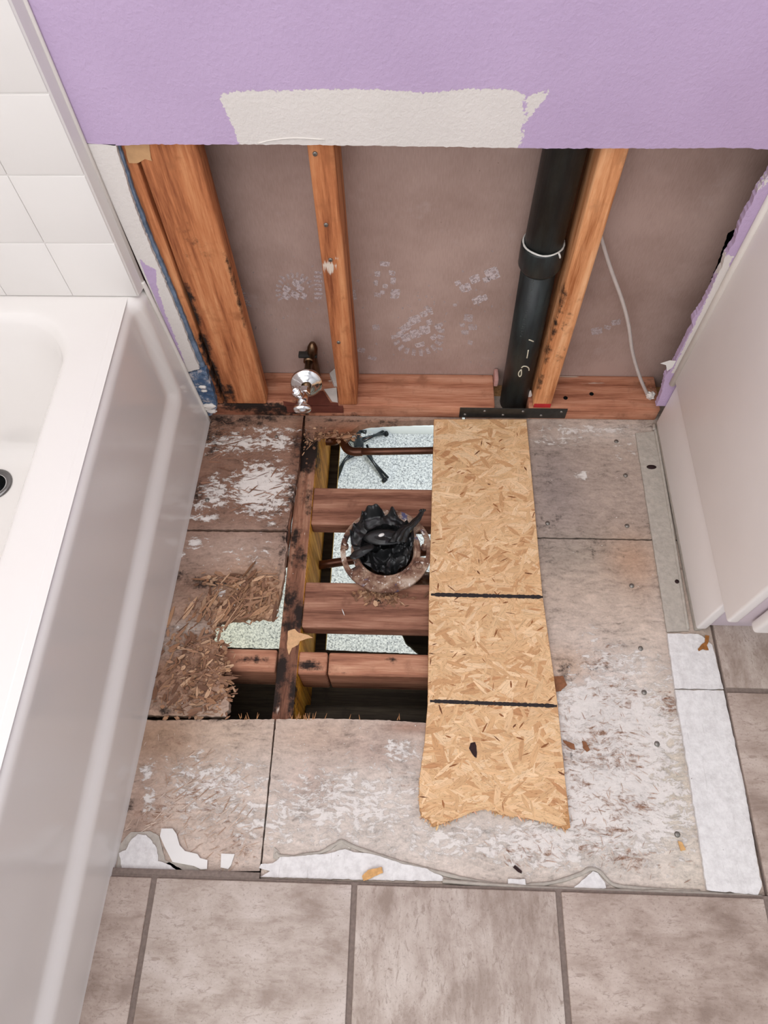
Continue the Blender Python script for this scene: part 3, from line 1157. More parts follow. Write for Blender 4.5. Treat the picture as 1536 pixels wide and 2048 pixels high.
# ================================================================== SHUT-OFF VALVE
VC = Vector((-0.0585, -0.010, 0.123))
sv = thing('shutoff_valve', (VC.x, 0.05, 0.0387), 'chrome shut-off valve with a round wall flange between the studs', 'valve')
put('supply_pipe', *tube([(VC.x, 0.062, VC.z), (VC.x, 0.0, VC.z), (VC.x, -0.028, VC.z)], 0.0078, 16), M_BRASS, sv, True)
put('elbow', *tube(bez([(VC.x + 0.004, 0.070, 0.0395), (VC.x + 0.003, 0.070, 0.09), (VC.x, 0.066, VC.z), (VC.x, 0.045, VC.z)], 6), 0.0112, 16), M_BRASS, sv, True)
box('pipe_bracket', (VC.x - 0.020, 0.046, VC.z + 0.010), (VC.x + 0.018, 0.060, VC.z + 0.0165), M_STEEL, sv, 0.001)
put('pipe_stub', *lathe([(0.0105, 0), (0.0105, 0.02), (0.006, 0.032), (0.0, 0.034)], (VC.x + 0.008, 0.055, VC.z + 0.012), (0.1, 0, 1), 16), M_BRASS, sv, True)
ea = Vector((0.10, -0.95, 0.30))
put('escutcheon', *lathe([(0.0318, -0.004), (0.0322, 0.0), (0.0300, 0.0028), (0.022, 0.0062), (0.013, 0.0080), (0.0115, 0.0100), (0.0090, 0.0102), (0.0088, 0.004)], VC, ea, 48), M_CHROME, sv, True)
put('compression_nut', *lathe([(0.0100, 0), (0.0112, 0.001), (0.0112, 0.013), (0.0100, 0.014)], (VC.x - 0.002, -0.022, VC.z - 0.001), (0, -1, 0), 6), M_CHROME, sv, False)
put('valve_body', *lathe([(0.0085, 0), (0.0105, 0.002), (0.0105, 0.022), (0.0085, 0.026), (0.0070, 0.030)], (VC.x - 0.004, -0.034, VC.z - 0.001), (-0.05, -1, 0), 24), M_CHROME, sv, True)
put('outlet', *lathe([(0.0075, 0), (0.0075, 0.014), (0.0085, 0.015), (0.0085, 0.028), (0.0062, 0.0285), (0.0058, 0.012), (0.0, 0.012)], (VC.x - 0.008, -0.045, VC.z + 0.0), (-0.25, -0.25, 1), 24), M_CHROME, sv, True)
put('packing_nut', *lathe([(0.0088, 0), (0.0088, 0.010)], (VC.x - 0.005, -0.058, VC.z - 0.001), (0, -1, 0), 6), M_CHROME, sv, False)
put('handle', *lathe([(0.004, -0.004), (0.010, -0.003), (0.0165, 0.002), (0.0180, 0.007), (0.0165, 0.0105), (0.010, 0.0125), (0.0, 0.013)], (VC.x - 0.004, -0.066, VC.z - 0.002), (0.12, -1, 0.12), 40, 1.0, 0.62), M_CHROME, sv, True)
# rust coloured steel shield lying under it
rp = [P2(x, y, 0.0402) for x, y in [(566, 802), (590, 806), (598, 792), (612, 786), (646, 781), (661, 805), (676, 806)]]
rp += [(P2(676, 806, 0.0402)[0] + 0.002, -0.004), (rp[0][0] + 0.004, -0.004)]
o = plate('shield_plate', rp, FLOOR, 0.0391, 0.0402, M_RUSTPLATE)
xa_, xb_ = P2(572, 812, 0.0385)[0], P2(686, 812, 0.0385)[0]
box('front_lip', (xa_, -0.0030, 0.0165), (xb_, -0.0014, 0.0402), M_RUSTPLATE, o, 0.0004)
tag(o, 'red-brown steel plate lying on the bottom plate beneath the chrome valve', 'metal plate')
sc_ = [PXZ(x, y, 0.03) for x, y in [(644, 780), (676, 776), (676, 806), (662, 806)]]
o = plate('drywall_scrap', [P2(x, y, 0.041) for x, y in [(648, 779), (673, 776), (675.5, 805), (664, 803)]], FLOOR, 0.0405, 0.0425, M_GYP)
tag(o, 'flat white drywall scrap beside the foot of the narrow stud', 'scrap')
o = plate('drywall_scrap', ragged([P2(x, y, 0.0415) for x, y in [(660, 752), (669, 744), (676, 746), (675, 772), (668, 772)]], 0.001, 0.003), FLOOR, 0.0387, 0.052, M_GYP)
tag(o, 'crumbled white drywall lump behind the narrow stud foot', 'scrap')

# ================================================================== SUBFLOOR
SUBT = 0.019
floor = box('floor', (-0.34, -1.42, -0.001), (1.25, -0.8885, 0.0088), M_GROUT, None, 0, origin=(0.3, -0.9, 0))
structure(floor, 'bathroom floor with taupe tiles round a stripped patch')
grout2 = box('grout_bed', (0.700, -0.888, -0.001), (1.25, -0.40, 0.0088), M_GROUT, floor, 0)
T = 0.31
X1, YT = -0.2338, -0.888
GW = 0.0042


def tile(x0, y0, x1, y1, m):
    bm = box_bm((x0 + GW, y0 + GW, 0.004), (x1 - GW, y1 - GW, 0.0122 + random.uniform(-0.0003, 0.0003)), 0.0016, 3)
    return bm_put('tile', bm, m, floor, True, ((x0 + x1) / 2 + random.uniform(-3, 3) * 0, (y0 + y1) / 2, 0.004))


mm = [M_TILE_D, M_TILE_H, M_TILE_V, M_TILE_D, M_TILE_H]
for r in range(2):
    for k in range(-1, 4):
        x0 = X1 + k * T if k >= 0 else -0.335
        x1 = X1 + (k + 1) * T
        tile(x0, YT - (r + 1) * T + (0.06 if r == 1 else 0), min(x1, 1.25), YT - r * T, mm[(k + 1 + r) % 5])
for k in range(2):
    y1 = YT + (k + 1) * T
    tile(X1 + 3 * T + 0.0005, YT + k * T, 1.01, min(y1, -0.41) if k else y1, M_TILE_D if k == 0 else M_TILE_V)
    tile(1.01, YT + k * T, 1.25, min(y1, -0.41) if k else y1, M_TILE_H)


# colour map of the stripped boards (picture point, radii, colour, weight), laid on the boards where they are
def blob2(uv, px, py, rx, ry):
    c = P2(px, py, 0)
    e = P2(px + rx, py, 0)
    f = P2(px, py + ry, 0)
    ax_ = max(abs(e[0] - c[0]), 1e-4)
    ay_ = max(abs(f[1] - c[1]), 1e-4)
    return np.exp(-(((uv[:, 0] - c[0]) / ax_) ** 2 + ((uv[:, 1] - c[1]) / ay_) ** 2))


COLMAP = [
    (480, 950, 300, 260, c8(138, 106, 90), 1.0), (470, 1110, 110, 60, c8(172, 148, 134), 0.9), (380, 1330, 130, 130, c8(158, 120, 96), 1.0), (500, 1200, 80, 60, c8(172, 132, 100), 1.0),
    (390, 1170, 70, 30, c8(140, 112, 96), 0.8), (380, 1255, 50, 18, c8(172, 156, 144), 0.9), (330, 1290, 40, 30, c8(168, 152, 140), 0.7),
    (400, 1600, 240, 150, c8(196, 174, 158), 1.0), (330, 1480, 100, 60, c8(160, 128, 102), 0.9), (470, 1470, 80, 40, c8(186, 160, 138), 0.8), (280, 1620, 40, 120, c8(160, 130, 112), 0.7), (480, 1680, 60, 50, c8(190, 160, 142), 0.6),
    (760, 1620, 330, 190, c8(208, 196, 186), 1.0), (640, 1470, 120, 45, c8(188, 166, 150), 0.9), (760, 1500, 90, 40, c8(180, 158, 146), 0.7), (820, 1455, 60, 15, c8(160, 130, 114), 0.8), (620, 1570, 60, 60, c8(186, 162, 150), 0.5),
    (1180, 980, 240, 140, c8(176, 158, 146), 1.0), (1110, 980, 60, 140, c8(150, 136, 130), 0.7), (1200, 1120, 130, 60, c8(156, 144, 132), 0.8), (1270, 1140, 60, 70, c8(178, 144, 120), 0.9), (1180, 1220, 130, 90, c8(188, 168, 152), 0.9),
    (1250, 1280, 90, 50, c8(196, 172, 152), 0.6), (1230, 1450, 190, 200, c8(214, 202, 194), 1.0), (1350, 1600, 60, 260, c8(212, 200, 184), 0.9), (1200, 1700, 200, 90, c8(212, 202, 192), 0.8), (1130, 1330, 50, 40, c8(190, 162, 140), 0.7),
    (1330, 1250, 30, 120, c8(196, 180, 168), 0.5), (1210, 860, 140, 20, c8(206, 194, 184), 0.8), (760, 852, 300, 16, c8(160, 124, 104), 1.0), (690, 870, 60, 20, c8(132, 84, 60), 1.0), (600, 880, 14, 60, c8(110, 72, 54), 0.7),
]
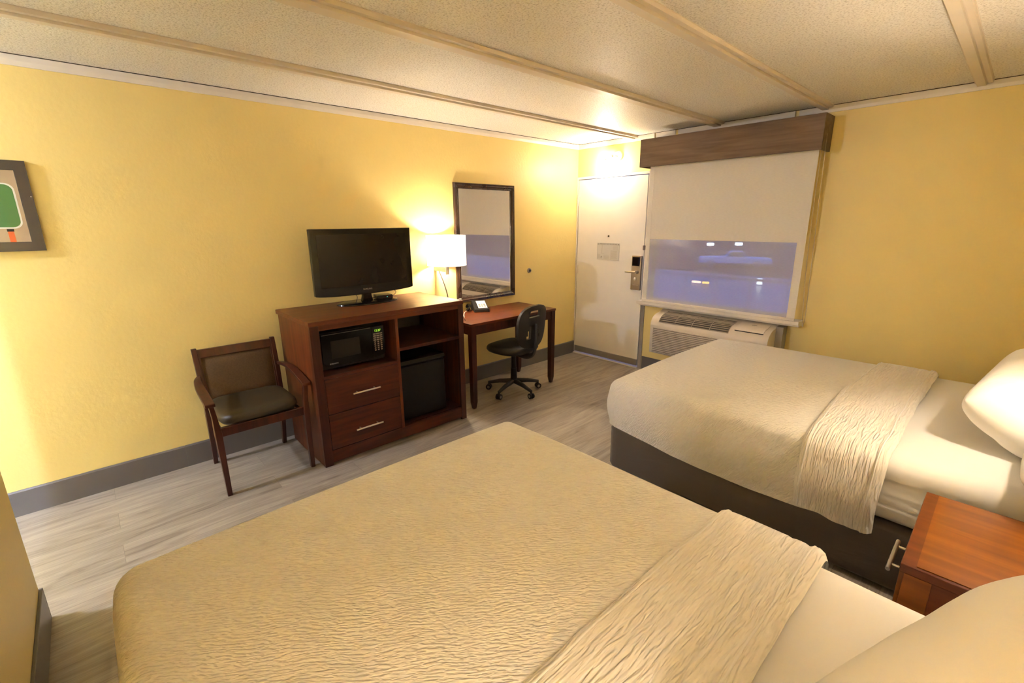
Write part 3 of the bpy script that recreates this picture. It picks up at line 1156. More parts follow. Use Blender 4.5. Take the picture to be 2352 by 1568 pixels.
# ------------------------------------------------------------------ television
tv = thing('television', 'black flat screen television on the cherry media cabinet', 'television', (0.235, -2.762, 0.992), R(1))
tw, tz0, tz1 = 0.397, 0.078, 0.553
bm = bm_new()
prof = [(-tw, tz1), (tw, tz1), (tw, tz0 + 0.01)]
prof += [(tw * math.cos(PI * i / 16), tz0 + 0.01 - 0.020 * math.sin(PI * i / 16)) for i in range(1, 16)]
prof += [(-tw, tz0 + 0.01)]
add_prism(bm, prof, 'x', -0.018, 0.012)
bz = obj('bezel', bm, BLACKG, tv, bevel=0.004)
box('screen', (0.0118, 0.0135, -tw + 0.048, tw - 0.048, tz0 + 0.062, tz1 - 0.040), SCREEN, tv)
bm = bm_new()
add_box(bm, -0.075, -0.018, -0.30, 0.30, 0.14, 0.48, 0.02, 3)
obj('back_cover', bm, BLACK, tv)
text('brand_mark', 'SAMSUNG', 0.016, CHROME, bz, (0.0125, 0.0, tz0 + 0.028), (R(90), 0, R(90)))
bm = bm_new()
add_prism(bm, [(-0.045, 0.012), (0.045, 0.012), (0.035, 0.05), (0.032, 0.11), (-0.032, 0.11), (-0.035, 0.05)], 'x', -0.035, 0.0)
obj('stand_neck', bm, BLACKG, tv, bevel=0.005)
bm = bm_new()
n_ = 48
def el(z, s_):
    return [bm.verts.new((0.0 + 0.122 * s_ * math.sin(2 * PI * i / n_), 0.245 * s_ * math.cos(2 * PI * i / n_), z)) for i in range(n_)]
rs = [el(0.0, 0.97), el(0.004, 1.0), el(0.010, 0.99), el(0.015, 0.93)]
for a, b_ in zip(rs, rs[1:]):
    for i in range(n_):
        j = (i + 1) % n_
        bm.faces.new((a[i], a[j], b_[j], b_[i]))
bm.faces.new(rs[-1])
bm.faces.new(list(reversed(rs[0])))
obj('stand_base', bm, BLACKG, tv, smooth='auto')
for pts in ([(-0.03, -0.115, 0.085), (0.03, -0.10, 0.062), (0.065, -0.13, 0.017)], [(-0.03, 0.205, 0.095), (0.02, 0.232, 0.06), (-0.02, 0.215, 0.019)]):
    bm = bm_new()
    add_tube(bm, bez(pts, 6), 0.002, 6)
    obj('cable', bm, BLACK, tv)

# set top box on the stand
sb = thing('cable_box', 'small black set top box on the television stand base', 'set-top box', (0.215, -2.625, 1.008), R(-8))
bm = bm_new()
add_box(bm, -0.05, 0.05, -0.062, 0.062, 0, 0.030, 0.004)
obj('case', bm, BLACKG, sb)
bm = bm_new()
add_box(bm, 0.0495, 0.0512, 0.012, 0.020, 0.014, 0.018)
obj('indicator_light', bm, TEALL, sb)
bm = bm_new()
add_tube(bm, bez([(-0.02, -0.06, 0.02), (0.01, -0.085, 0.012), (-0.02, -0.10, 0.02)], 6), 0.0025, 6)
obj('cable', bm, BLACK, sb)

# ------------------------------------------------------------------ desk
dk = thing('writing_desk', 'cherry wood writing desk under the mirror', 'desk', (0.06, -1.5275, 0))
DX, DA, DB, DH = 0.535, -0.524, 0.524, 0.762
box('desktop', (0.0, DX, DA, DB, DH - 0.022, DH), CHERRY, dk, bev=0.003)
box('apron', (DX - 0.035, DX - 0.012, DA + 0.04, DB - 0.04, DH - 0.100, DH - 0.022), CHERRYD, dk)
box('apron', (0.012, 0.032, DA + 0.04, DB - 0.04, DH - 0.100, DH - 0.022), CHERRYD, dk)
box('apron', (0.04, DX - 0.04, DA + 0.012, DA + 0.032, DH - 0.100, DH - 0.022), CHERRYD, dk)
box('apron', (0.04, DX - 0.04, DB - 0.032, DB - 0.012, DH - 0.100, DH - 0.022), CHERRYD, dk)
for sx in (0, 1):
    for sy in (0, 1):
        xx = 0.006 if sx == 0 else DX - 0.056
        yy = DA + 0.004 if sy == 0 else DB - 0.058
        s0 = 0.052
        bm = bm_new()
        def sq(z, ins):
            return [(xx + ins, yy + ins, z), (xx + s0 - ins, yy + ins, z), (xx + s0 - ins, yy + s0 - ins, z), (xx + ins, yy + s0 - ins, z)]
        add_hull(bm, sq(0.06, 0.004), sq(DH - 0.022, 0.0))
        add_hull(bm, sq(0.0, 0.013), sq(0.06, 0.004))
        obj('leg', bm, CHERRYD, dk)

# ------------------------------------------------------------------ telephone
ph = thing('desk_telephone', 'black desk telephone with white faceplate on the writing desk', 'telephone', (0.15, -1.60, 0.762), R(-28))
bm = bm_new()
add_hull(bm, [(-0.105, -0.07, 0.0), (0.10, -0.07, 0.0), (0.10, 0.075, 0.0), (-0.105, 0.075, 0.0)],
         [(-0.095, -0.065, 0.085), (0.10, -0.065, 0.028), (0.10, 0.07, 0.028), (-0.095, 0.07, 0.085)])
obj('phone_body', bm, BLACK, ph, bevel=0.006)
bm = bm_new()
def slope(x):
    return 0.028 + (0.10 - x) / 0.195 * 0.057
add_hull(bm, [(-0.070, -0.025, slope(-0.070)), (0.075, -0.025, slope(0.075)), (0.075, 0.060, slope(0.075)), (-0.070, 0.060, slope(-0.070))],
         [(-0.070, -0.025, slope(-0.070) + 0.003), (0.075, -0.025, slope(0.075) + 0.003), (0.075, 0.060, slope(0.075) + 0.003), (-0.070, 0.060, slope(-0.070) + 0.003)])
fp = obj('faceplate', bm, WHITEP, ph)
bm = bm_new()
for i in range(4):
    for j in range(3):
        x = 0.0 + i * 0.017
        y = -0.015 + j * 0.024
        add_box(bm, x, x + 0.011, y, y + 0.016, slope(x) + 0.001, slope(x) + 0.007, 0.001)
obj('dial_keys', bm, plain('grey_keys', (0.45, 0.43, 0.40), 0.5), fp)
bm = bm_new()
add_tube(bm, bez([(0.055, -0.125, 0.020), (0.035, -0.112, 0.030), (-0.03, -0.092, 0.042), (-0.095, -0.095, 0.040), (-0.115, -0.105, 0.022)], 8),
         [0.020 if (i < 7 or i > 25) else 0.013 for i in range(33)], 12, (1.0, 0.7))
obj('handset', bm, BLACKG, ph, smooth=True)
bm = bm_new()
cord = bez([(0.09, -1.68, 0.772), (0.17, -1.80, 0.768), (0.34, -1.93, 0.770), (0.50, -2.04, 0.785), (0.585, -2.135, 0.88), (0.625, -2.165, 0.965), (0.655, -2.20, 0.998)], 8)
add_tube(bm, cord, 0.0032, 8)
add_sphere(bm, (0.652, -2.196, 0.9985), 0.009, 10, (1.3, 1.6, 0.6))
bm.transform((Matrix.Translation((0.15, -1.60, 0.762)) @ Matrix.Rotation(R(-28), 4, 'Z')).inverted())
obj('white_cord', bm, WHITEP, ph, smooth=True)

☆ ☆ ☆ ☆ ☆

Across the preceding material, how many lines contain the word "part"? State the number alone.

2